_WHAT IS ASKED_
Set the data down again, exactly as it reads, but without the pictures.

_SUPPLIED INFORMATION_
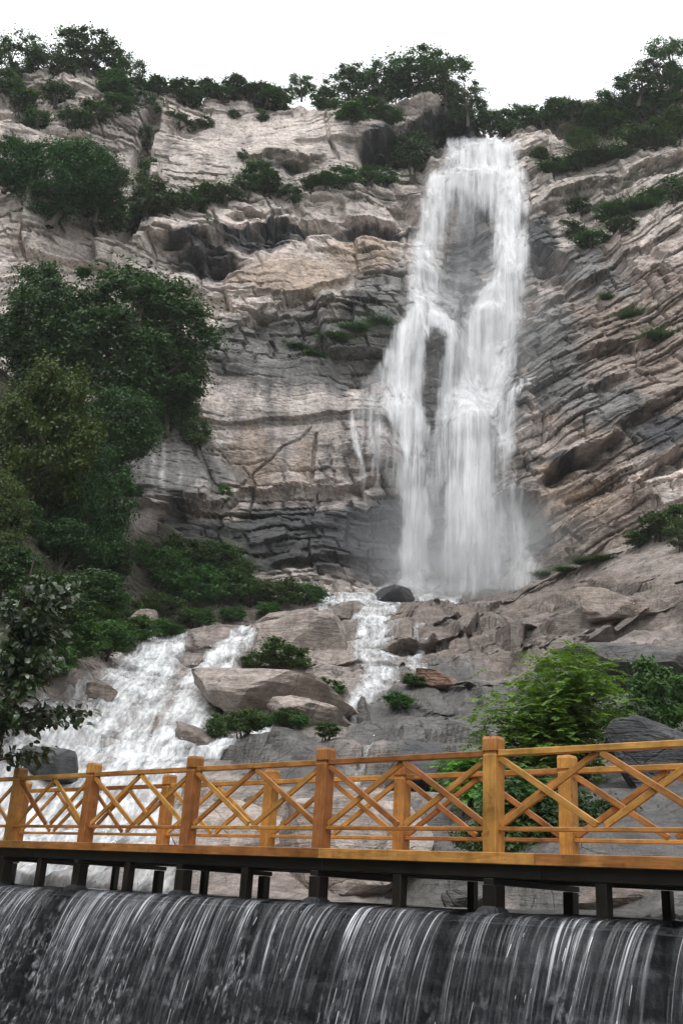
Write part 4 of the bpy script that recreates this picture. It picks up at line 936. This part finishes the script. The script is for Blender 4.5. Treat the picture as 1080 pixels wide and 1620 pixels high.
row('shrub', 'shrub', SH, 'skyline shrubs of the right cliff top', 'shrub on the right skyline between the falls and the climbing ridge',
    [(878, 192, 66, 40), (906, 190, 50, 46), (936, 192, 60, 34), (955, 195, 60, 36), (862, 200, 44, 30)], dist=77.5)
row('shrub', 'shrub', SH, 'shrubs draping the right cliff top', 'dark shrub draping the right cliff top below the skyline trees',
    [(1045, 195, 110, 62), (1000, 205, 100, 46), (1075, 215, 80, 60), (955, 215, 90, 36), (1085, 165, 70, 70), (915, 225, 60, 26)])
row('shrub', 'shrub', SH, 'shrubs under the grove', 'low shrub on the pale rock just under the dense grove',
    [(560, 188, 70, 26), (612, 190, 60, 26), (585, 178, 70, 24)])
plant('shrub', 'shrub', 'dark0', 655, 282, 78, 105, 'big dark bush hanging under the overhanging block beside the falls')
plant('shrub', 'shrub', 'shrub1', 690, 225, 60, 50, 'dark bush in the shade of the overhanging block')
# upper left
plant('tree', 'tree', 'big0', 85, 350, 215, 165, 'large dark tree on the upper left ledge', dist=62, deep=0.7)
plant('tree', 'tree', 'big1', 150, 345, 110, 120, 'dark tree right of the large one on the upper left ledge', dist=63)
plant('tree', 'tree', 'big0', 10, 300, 120, 110, 'dark tree cut by the left edge on the upper left ledge', dist=61.5)
row('shrub', 'shrub', SH, 'shrubs between the upper left rocks', 'dark shrub among the pale rocks of the upper left cliff',
    [(30, 175, 80, 60), (90, 170, 60, 50), (150, 195, 70, 50), (120, 205, 70, 40), (185, 180, 60, 45), (60, 200, 60, 40), (205, 165, 50, 40), (175, 150, 70, 40), (15, 150, 60, 50)])
row('shrub', 'shrub', SH, 'shrubs in the gully', 'dark shrub in the vertical gully of the upper left cliff',
    [(240, 190, 44, 55), (226, 240, 42, 60), (228, 290, 48, 60), (250, 180, 36, 30)])
row('shrub', 'shrub', SH + ['dark0'], 'shrubs at the foot of the gully', 'dark shrub at the foot of the gully above the left trees',
    [(250, 335, 90, 62), (205, 360, 100, 56), (225, 345, 70, 70), (285, 330, 60, 36), (170, 365, 80, 50)])
row('shrub', 'shrub', SH, 'shrubs on the middle ledge of the pale cliff', 'shrub on the long ledge above the dark overhang',
    [(330, 322, 66, 32), (360, 318, 60, 36), (392, 312, 66, 44), (425, 306, 70, 44), (412, 285, 56, 44), (455, 312, 50, 26), (490, 300, 50, 24), (540, 296, 66, 36), (580, 292, 60, 36), (515, 300, 50, 24), (610, 290, 46, 30), (310, 330, 50, 30)])
row('shrub', 'shrub', SH, 'tufts on the upper slab', 'little tuft growing on the bright upper slab below the skyline',
    [(290, 205, 60, 24), (322, 200, 36, 22), (372, 184, 28, 16), (415, 188, 30, 22), (385, 250, 22, 20)])
plant('shrub', 'shrub', 'shrub2', 332, 366, 42, 20, 'small flat shrub on the lip of the dark overhang')
# right ledges
row('shrub', 'shrub', SH + ['grass0'], 'shrubs of the upper right ledge', 'shrub on the slanting ledge below the right skyline',
    [(858, 252, 44, 22), (880, 278, 60, 26), (912, 268, 70, 30), (950, 254, 80, 30), (990, 242, 80, 32), (1035, 232, 90, 40), (1075, 228, 60, 46)])
row('shrub', 'shrub', SH + ['grass0'], 'shrubs of the second right ledge', 'low shrub on the second slanting ledge at right',
    [(905, 372, 60, 26), (935, 390, 70, 28), (965, 345, 70, 28), (1005, 330, 66, 28), (1035, 318, 60, 26), (985, 365, 60, 22), (915, 335, 50, 24)])
plant('shrub', 'shrub', 'shrub0', 1066, 320, 46, 66, 'upright dark shrub at the right edge on the second ledge')
row('grass_tuft', 'grass', ['grass0'], 'tufts on the right wall', 'small tuft on the brown layered wall at right', [(1040, 535, 50, 22), (995, 498, 34, 20), (960, 470, 24, 14)])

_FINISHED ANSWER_
Write part 4 of the bpy script that recreates this picture. It picks up at line 936. This part finishes the script. The script is for Blender 4.5. Treat the picture as 1080 pixels wide and 1620 pixels high.
row('shrub', 'shrub', SH, 'skyline shrubs of the right cliff top', 'shrub on the right skyline between the falls and the climbing ridge',
    [(878, 192, 66, 40), (906, 190, 50, 46), (936, 192, 60, 34), (955, 195, 60, 36), (862, 200, 44, 30)], dist=77.5)
row('shrub', 'shrub', SH, 'shrubs draping the right cliff top', 'dark shrub draping the right cliff top below the skyline trees',
    [(1045, 195, 110, 62), (1000, 205, 100, 46), (1075, 215, 80, 60), (955, 215, 90, 36), (1085, 165, 70, 70), (915, 225, 60, 26)])
row('shrub', 'shrub', SH, 'shrubs under the grove', 'low shrub on the pale rock just under the dense grove',
    [(560, 188, 70, 26), (612, 190, 60, 26), (585, 178, 70, 24)])
plant('shrub', 'shrub', 'dark0', 655, 282, 78, 105, 'big dark bush hanging under the overhanging block beside the falls')
plant('shrub', 'shrub', 'shrub1', 690, 225, 60, 50, 'dark bush in the shade of the overhanging block')
# upper left
plant('tree', 'tree', 'big0', 85, 350, 215, 165, 'large dark tree on the upper left ledge', dist=62, deep=0.7)
plant('tree', 'tree', 'big1', 150, 345, 110, 120, 'dark tree right of the large one on the upper left ledge', dist=63)
plant('tree', 'tree', 'big0', 10, 300, 120, 110, 'dark tree cut by the left edge on the upper left ledge', dist=61.5)
row('shrub', 'shrub', SH, 'shrubs between the upper left rocks', 'dark shrub among the pale rocks of the upper left cliff',
    [(30, 175, 80, 60), (90, 170, 60, 50), (150, 195, 70, 50), (120, 205, 70, 40), (185, 180, 60, 45), (60, 200, 60, 40), (205, 165, 50, 40), (175, 150, 70, 40), (15, 150, 60, 50)])
row('shrub', 'shrub', SH, 'shrubs in the gully', 'dark shrub in the vertical gully of the upper left cliff',
    [(240, 190, 44, 55), (226, 240, 42, 60), (228, 290, 48, 60), (250, 180, 36, 30)])
row('shrub', 'shrub', SH + ['dark0'], 'shrubs at the foot of the gully', 'dark shrub at the foot of the gully above the left trees',
    [(250, 335, 90, 62), (205, 360, 100, 56), (225, 345, 70, 70), (285, 330, 60, 36), (170, 365, 80, 50)])
row('shrub', 'shrub', SH, 'shrubs on the middle ledge of the pale cliff', 'shrub on the long ledge above the dark overhang',
    [(330, 322, 66, 32), (360, 318, 60, 36), (392, 312, 66, 44), (425, 306, 70, 44), (412, 285, 56, 44), (455, 312, 50, 26), (490, 300, 50, 24), (540, 296, 66, 36), (580, 292, 60, 36), (515, 300, 50, 24), (610, 290, 46, 30), (310, 330, 50, 30)])
row('shrub', 'shrub', SH, 'tufts on the upper slab', 'little tuft growing on the bright upper slab below the skyline',
    [(290, 205, 60, 24), (322, 200, 36, 22), (372, 184, 28, 16), (415, 188, 30, 22), (385, 250, 22, 20)])
plant('shrub', 'shrub', 'shrub2', 332, 366, 42, 20, 'small flat shrub on the lip of the dark overhang')
# right ledges
row('shrub', 'shrub', SH + ['grass0'], 'shrubs of the upper right ledge', 'shrub on the slanting ledge below the right skyline',
    [(858, 252, 44, 22), (880, 278, 60, 26), (912, 268, 70, 30), (950, 254, 80, 30), (990, 242, 80, 32), (1035, 232, 90, 40), (1075, 228, 60, 46)])
row('shrub', 'shrub', SH + ['grass0'], 'shrubs of the second right ledge', 'low shrub on the second slanting ledge at right',
    [(905, 372, 60, 26), (935, 390, 70, 28), (965, 345, 70, 28), (1005, 330, 66, 28), (1035, 318, 60, 26), (985, 365, 60, 22), (915, 335, 50, 24)])
plant('shrub', 'shrub', 'shrub0', 1066, 320, 46, 66, 'upright dark shrub at the right edge on the second ledge')
row('grass_tuft', 'grass', ['grass0'], 'tufts on the right wall', 'small tuft on the brown layered wall at right', [(1040, 535, 50, 22), (995, 498, 34, 20), (960, 470, 24, 14)])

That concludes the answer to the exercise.